What Is Cloud Computing?

• Computing resources residing on
Internet (‘the cloud’)
• Underlying physical resources not
exposed
– Abstracted at various levels (virtual
machines, database as a service, etc.)
– No direct hardware control
• Infinitely scalable
• Billed by consumption
– Per hour, per GB, etc.
• Typical Interface: Web Services
– REST, SOAP

• Quick, Self-Service Provisioning
– Developers no longer waiting on IT to respond
– Eases and Speeds Up Application Development
• Elastic
– Scale up and down rapidly





Different Levels of Cloud Computing
---------------------------------
Cloud computing is typically divided into three levels of service offerings:
Software as a Service(SaaS),
Platform as a Service (PaaS), and
Infrastructure as a service (IaaS).
These levels support
virtualization and management of differing levels of the solution stack.

Software as a Service
---------------------
A SaaS provider typically hosts and manages a given application in their own data center and makes it available to multiple tenants and users over the Web. Some SaaS providers run on another cloud provider’s PaaS or IaaS service offerings. Oracle CRM On Demand,Salesforce.com, and Netsuite are some of the well known SaaS examples.

Platform as a Service
---------------------
Platform as a Service (PaaS) is an application development and deployment platform delivered as a service to developers over the Web. It facilitates development and deployment of applications without the cost and complexity of buying and managing the underlying infrastructure, providing all of the facilities required to support the complete life cycle of building and delivering web applications
and services entirely available from the Internet. This platform consists of infrastructure software, and typically includes a database, middleware and development tools. A virtualized and clustered grid computing architecture is often the basis for this infrastructure software. Some PaaS offerings have a specific programming language or API. For example,Google AppEngine is a PaaS offering where developers write in Python or Java. EngineYard is Ruby on Rails. And sometimes PaaS providers have proprietary languages like force.com from Salesforce.com and Coghead, now owned by SAP.
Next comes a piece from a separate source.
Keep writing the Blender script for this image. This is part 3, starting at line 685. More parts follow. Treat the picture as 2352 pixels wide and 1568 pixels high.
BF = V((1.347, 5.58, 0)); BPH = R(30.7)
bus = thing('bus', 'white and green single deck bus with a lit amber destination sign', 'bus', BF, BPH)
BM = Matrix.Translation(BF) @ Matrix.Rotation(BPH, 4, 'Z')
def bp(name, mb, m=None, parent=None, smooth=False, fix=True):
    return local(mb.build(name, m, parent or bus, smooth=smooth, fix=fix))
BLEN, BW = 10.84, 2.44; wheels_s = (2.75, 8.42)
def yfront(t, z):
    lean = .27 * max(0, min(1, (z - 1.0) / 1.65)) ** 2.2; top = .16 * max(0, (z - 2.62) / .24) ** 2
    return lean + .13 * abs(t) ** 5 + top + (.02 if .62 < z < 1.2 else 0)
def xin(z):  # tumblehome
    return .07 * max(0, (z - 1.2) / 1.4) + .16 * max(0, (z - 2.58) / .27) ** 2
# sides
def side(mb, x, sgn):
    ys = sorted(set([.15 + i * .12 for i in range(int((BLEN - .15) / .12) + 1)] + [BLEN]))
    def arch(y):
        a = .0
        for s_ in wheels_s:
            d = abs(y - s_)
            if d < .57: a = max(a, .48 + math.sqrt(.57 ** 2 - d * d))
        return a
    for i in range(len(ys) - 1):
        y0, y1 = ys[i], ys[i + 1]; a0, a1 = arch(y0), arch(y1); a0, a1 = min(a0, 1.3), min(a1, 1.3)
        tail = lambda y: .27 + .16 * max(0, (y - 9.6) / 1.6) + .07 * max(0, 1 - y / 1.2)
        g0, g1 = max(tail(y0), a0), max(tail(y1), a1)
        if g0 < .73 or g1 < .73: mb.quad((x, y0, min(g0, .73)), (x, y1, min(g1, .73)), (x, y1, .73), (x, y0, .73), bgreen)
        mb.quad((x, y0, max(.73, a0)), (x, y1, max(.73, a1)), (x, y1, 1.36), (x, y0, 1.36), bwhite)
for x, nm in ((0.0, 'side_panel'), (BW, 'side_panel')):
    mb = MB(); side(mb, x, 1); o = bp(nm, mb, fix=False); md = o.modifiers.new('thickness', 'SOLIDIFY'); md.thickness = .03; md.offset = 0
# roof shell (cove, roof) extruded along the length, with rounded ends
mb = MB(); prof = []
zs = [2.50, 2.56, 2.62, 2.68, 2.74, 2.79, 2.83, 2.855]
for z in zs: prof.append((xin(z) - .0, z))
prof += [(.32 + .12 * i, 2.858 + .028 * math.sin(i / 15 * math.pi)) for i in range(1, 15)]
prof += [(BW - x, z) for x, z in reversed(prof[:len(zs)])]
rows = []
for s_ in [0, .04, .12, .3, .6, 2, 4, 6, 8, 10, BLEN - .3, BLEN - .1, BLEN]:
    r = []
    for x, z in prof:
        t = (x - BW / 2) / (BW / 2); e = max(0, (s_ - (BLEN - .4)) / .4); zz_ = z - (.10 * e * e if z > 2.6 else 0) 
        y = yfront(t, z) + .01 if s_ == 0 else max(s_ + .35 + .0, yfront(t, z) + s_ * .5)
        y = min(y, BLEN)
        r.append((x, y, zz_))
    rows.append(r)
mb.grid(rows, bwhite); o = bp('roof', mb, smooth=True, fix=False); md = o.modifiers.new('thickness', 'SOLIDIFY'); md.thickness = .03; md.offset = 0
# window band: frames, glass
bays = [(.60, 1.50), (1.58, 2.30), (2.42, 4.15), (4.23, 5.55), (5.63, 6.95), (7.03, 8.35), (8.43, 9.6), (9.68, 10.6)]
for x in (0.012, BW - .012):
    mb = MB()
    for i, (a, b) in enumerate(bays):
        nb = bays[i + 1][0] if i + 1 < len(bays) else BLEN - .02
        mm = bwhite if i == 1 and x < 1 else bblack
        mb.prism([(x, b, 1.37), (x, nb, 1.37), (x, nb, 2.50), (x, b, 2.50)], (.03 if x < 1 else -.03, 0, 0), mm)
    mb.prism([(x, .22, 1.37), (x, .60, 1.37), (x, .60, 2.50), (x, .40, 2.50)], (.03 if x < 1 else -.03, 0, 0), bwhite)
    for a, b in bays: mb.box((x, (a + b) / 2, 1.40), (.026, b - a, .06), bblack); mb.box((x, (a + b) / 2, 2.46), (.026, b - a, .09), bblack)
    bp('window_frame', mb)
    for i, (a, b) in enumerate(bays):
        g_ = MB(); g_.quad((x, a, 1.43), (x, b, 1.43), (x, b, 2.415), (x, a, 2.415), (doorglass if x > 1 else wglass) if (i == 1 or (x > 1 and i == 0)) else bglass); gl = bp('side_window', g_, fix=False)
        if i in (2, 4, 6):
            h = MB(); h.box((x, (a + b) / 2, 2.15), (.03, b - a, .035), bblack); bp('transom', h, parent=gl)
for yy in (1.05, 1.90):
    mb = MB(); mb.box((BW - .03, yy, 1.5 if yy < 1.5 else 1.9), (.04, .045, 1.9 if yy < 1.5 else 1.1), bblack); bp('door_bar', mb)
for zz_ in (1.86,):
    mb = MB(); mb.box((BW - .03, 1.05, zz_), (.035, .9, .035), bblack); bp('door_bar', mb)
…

Infrastructure as a Service
---------------------------
Infrastructure as a Service (IaaS) is the delivery of hardware (server, storage and network), and associated software (operating systems virtualization technology, file system), as a service. It is an evolution of traditional hosting that does not require any long term commitment and allows users to provision resources on demand. Unlike PaaS services, the IaaS provider does very little management other than keep the data center operational and users must deploy and manage the software services
themselves – just the way they would in their own data center. Amazon Web Services Elastic Compute Cloud (EC2) and Secure Storage Service (S3) are examples of IaaS offerings.